Atop the catamaran stood a man, looking nothing at all like Vanderbilt.
In fact, when someone asked if he considered himself a budding commodore, he just smiled uncomfortably. "I haven't thought about that," he said into the wind. But the comparison is not so outlandish: The man was the developer Douglas Durst, the head of one of the most successful real estate dynasties in New York, with 2.286m2 of Manhattan office space and a fortune estimated at more than US$2 billion.
PHOTO: NY TIMES
The railroad tycoon Vanderbilt began building his fortune with waterborne mass transit, and his family later amassed huge real estate holdings. Durst may have the same aspirations, but is going about it in reverse. His family has the real estate. And now, in his first foray into transportation, Durst has dipped a toe -- or a whole foot -- into New York Harbor, where private ferries have begun to re-emerge as much more than just a nostalgic way for commuters and tourists to get around.
Durst's decision is significant not only because of the US$4.5 million he has quickly spent to revive a fledgling ferry company called New York Water Taxi, whose catamarans began plying passenger routes around Manhattan and Brooklyn again this week. For the first time since 1986, when the trucking and real estate magnate Arthur Imperatore had the romantically ambitious idea of ushering in a new age of the ferry and founded New York Waterway to do that, an investor with even deeper pockets and an equal reputation for tenacity has come along to challenge the harbor's reigning king.
Both Durst and New York Waterway, whose president is now Arthur E. Imperatore Jr., try to play down any notion of a riverine clash of titans. "I frankly welcome their entry into the market," Imperatore said recently. "The waterfront community is a very small community, and we need to cooperate as much as possible to make it work."
New York Water Taxi's founder, a longtime harbor activist named Tom Fox, said that what he and Durst plan is relatively humble, what his company failed to do in 1997. That is to provide frequent, multistop intra-city ferry service, using the waters around Manhattan much as cabs use its streets (except you can't hail one at the dock). A rush-hour fare is US$3.
By contrast, the Imperatores have built their considerable empire -- it is now the nation's largest private ferry company, carrying 65,000 passengers a day -- largely on bringing people into the city from New Jersey.
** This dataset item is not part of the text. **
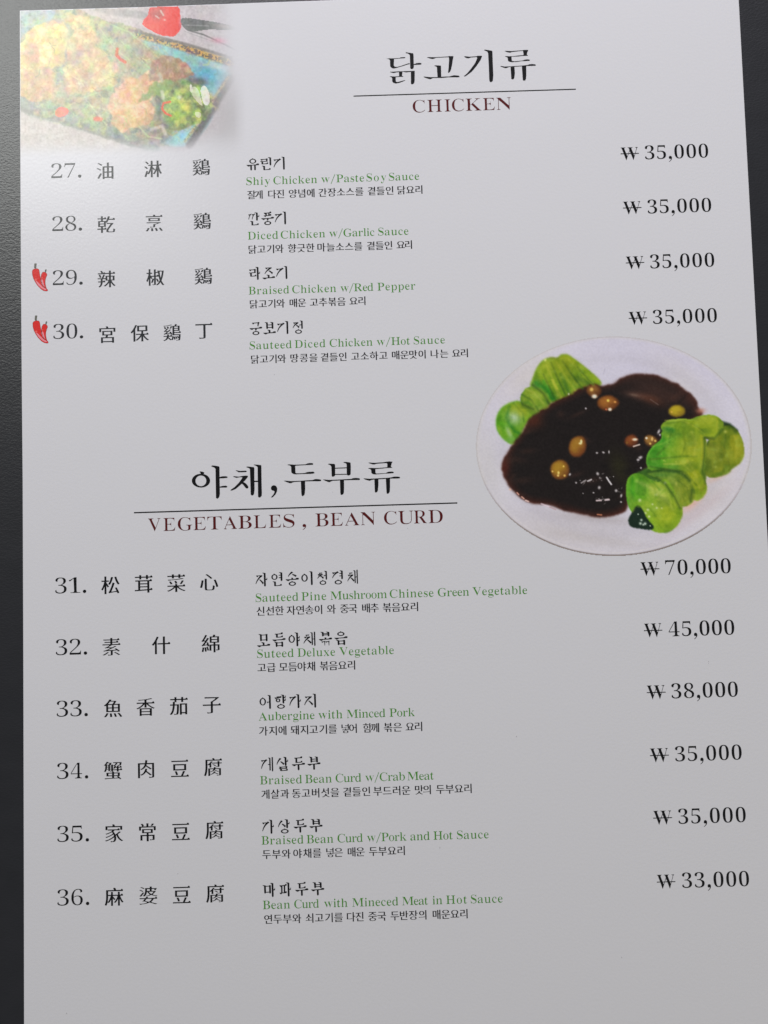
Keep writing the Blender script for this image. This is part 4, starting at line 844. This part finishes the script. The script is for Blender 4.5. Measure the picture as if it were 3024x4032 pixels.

The fares vary by destination from US$80 to US$200 a month.
While both sides try to put on congenial faces, emphasizing that their businesses will complement each other more than compete, there is already a steady undercurrent of competitive ill will. Durst signaled this clearly one windy afternoon on the viewing deck of one of his new 16m boats, when asked whether he had consulted Imperatore.
They met, he said, and Imperatore warned that there was probably not enough business to sustain a new ferry service. Durst smiled tersely later as he rendered his interpretation of that advice: "Basically, that the waterfront is not big enough for the both of us."
Imperatore remembers it differently, saying he had warned only that "it may be an idea that's slightly ahead of its time."
For fans of the return of ferry service to New York Harbor, this kind of rivalry, far from discouraging, is actually a healthy sign -- that business is now vigorous enough to allow for good old-fashioned New York infighting.
Durst complains that the inequities between the two companies run much deeper than the size of boats or fleets. He said that he had been frustrated by what he saw as an official bias toward the Imperatores, longtime contributors to Governor George E. Pataki. For instance, New York Waterway receives US$2.5 million a month in federal subsidies, administered by the city and state, to run increased service between Hoboken and Lower Manhattan.
The younger Imperatore stresses that his company was asked by city and state officials to provide that service.
Water Taxi has also received about US$1 million to build ferry slips, but Durst said the money was long in coming. "When we started we found not just the absence of a level playing field, but that the gate to the game was barred," he said. "Without Tom's tenacity and my persistence and the reputation and assets of the Durst Organization, any other startup would still be on the outside looking in."
He added: "We've gotten absolutely nothing besides verbal encouragement, which is nice, but when you read about the millions and millions that are flowing to others, you have to wonder what's going on here."